• PROVIDED DATA:
##############################

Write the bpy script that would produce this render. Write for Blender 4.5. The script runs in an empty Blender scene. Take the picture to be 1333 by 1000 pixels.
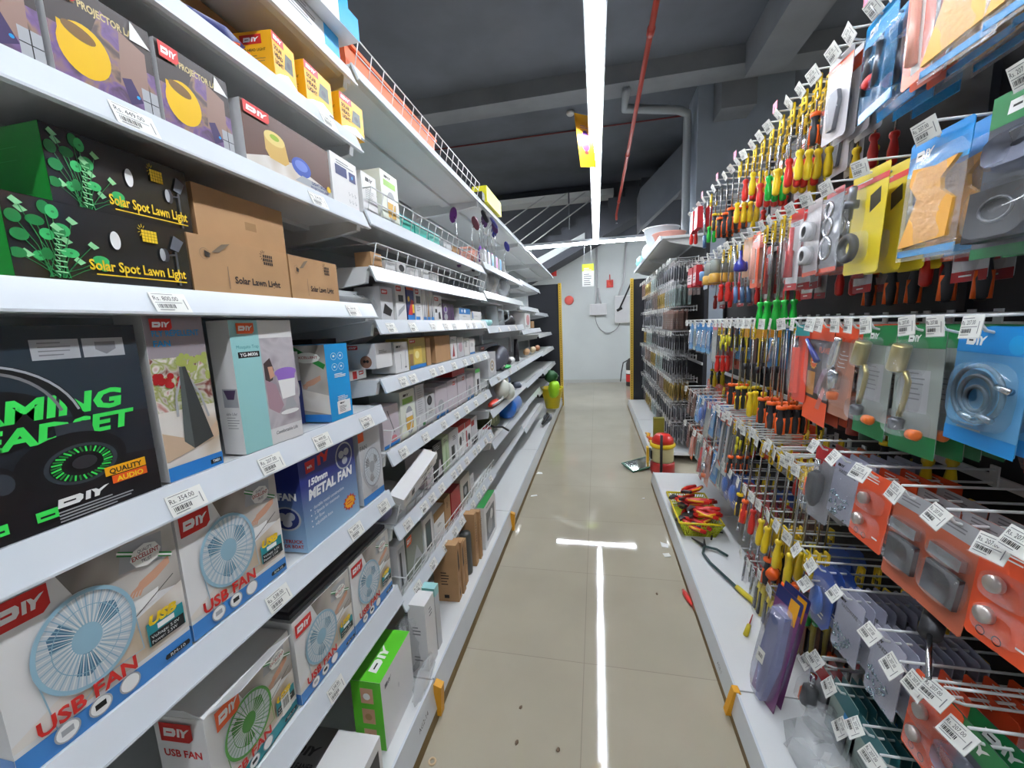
import bpy, math, random
from mathutils import Vector, Matrix
PI = math.pi
sc = bpy.context.scene
col = sc.collection

# ---------------------------------------------------------------- camera, world, exposure
EYE = 1.45
cd = bpy.data.cameras.new('camera')
cam = bpy.data.objects.new('camera', cd); col.objects.link(cam)
vx, vy, vvx, FPX = 776. - 666.5, -(419. - 500.), 820. - 666.5, 520.
fwd = Vector((vx, vy, -FPX)).normalized()
down = Vector((vvx, -(vvx * vx + FPX * FPX) / vy, -FPX)).normalized()
upv = -down; rgt = fwd.cross(upv)
Rm = Matrix((rgt, fwd, upv))                       # rows: world axes in camera space
cam.matrix_world = Matrix.Translation((0, 0, EYE)) @ Rm.to_4x4()
cd.sensor_fit = 'HORIZONTAL'; cd.sensor_width = 36.0; cd.lens = FPX / 1333.0 * 36.0
cd.clip_start = 0.02; cd.clip_end = 60
sc.camera = cam
w = bpy.data.worlds.new('store_air'); sc.world = w; w.use_nodes = True
w.node_tree.nodes['Background'].inputs[0].default_value = (0.75, 0.85, 1.0, 1)
w.node_tree.nodes['Background'].inputs[1].default_value = 0.3
sc.view_settings.view_transform = 'Standard'; sc.view_settings.look = 'None'
sc.view_settings.gamma = 1.0; sc.view_settings.use_curve_mapping = False
sc.view_settings.exposure = 1.35
sc.cycles.use_denoising = True
sc.cycles.max_bounces = 6; sc.cycles.diffuse_bounces = 3; sc.cycles.glossy_bounces = 3
sc.cycles.transparent_max_bounces = 10; sc.cycles.transmission_bounces = 3
sc.cycles.sample_clamp_indirect = 6.0
LAMP_POWER = 30.0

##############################

• GIVEN INSTRUCTION: Copy out all the data without changing anything, and drop the pictures.

• TASK RESULT:
Write the bpy script that would produce this render. Write for Blender 4.5. The script runs in an empty Blender scene. Take the picture to be 1333 by 1000 pixels.
import bpy, math, random
from mathutils import Vector, Matrix
PI = math.pi
sc = bpy.context.scene
col = sc.collection

# ---------------------------------------------------------------- camera, world, exposure
EYE = 1.45
cd = bpy.data.cameras.new('camera')
cam = bpy.data.objects.new('camera', cd); col.objects.link(cam)
vx, vy, vvx, FPX = 776. - 666.5, -(419. - 500.), 820. - 666.5, 520.
fwd = Vector((vx, vy, -FPX)).normalized()
down = Vector((vvx, -(vvx * vx + FPX * FPX) / vy, -FPX)).normalized()
upv = -down; rgt = fwd.cross(upv)
Rm = Matrix((rgt, fwd, upv))                       # rows: world axes in camera space
cam.matrix_world = Matrix.Translation((0, 0, EYE)) @ Rm.to_4x4()
cd.sensor_fit = 'HORIZONTAL'; cd.sensor_width = 36.0; cd.lens = FPX / 1333.0 * 36.0
cd.clip_start = 0.02; cd.clip_end = 60
sc.camera = cam
w = bpy.data.worlds.new('store_air'); sc.world = w; w.use_nodes = True
w.node_tree.nodes['Background'].inputs[0].default_value = (0.75, 0.85, 1.0, 1)
w.node_tree.nodes['Background'].inputs[1].default_value = 0.3
sc.view_settings.view_transform = 'Standard'; sc.view_settings.look = 'None'
sc.view_settings.gamma = 1.0; sc.view_settings.use_curve_mapping = False
sc.view_settings.exposure = 1.35
sc.cycles.use_denoising = True
sc.cycles.max_bounces = 6; sc.cycles.diffuse_bounces = 3; sc.cycles.glossy_bounces = 3
sc.cycles.transparent_max_bounces = 10; sc.cycles.transmission_bounces = 3
sc.cycles.sample_clamp_indirect = 6.0
LAMP_POWER = 30.0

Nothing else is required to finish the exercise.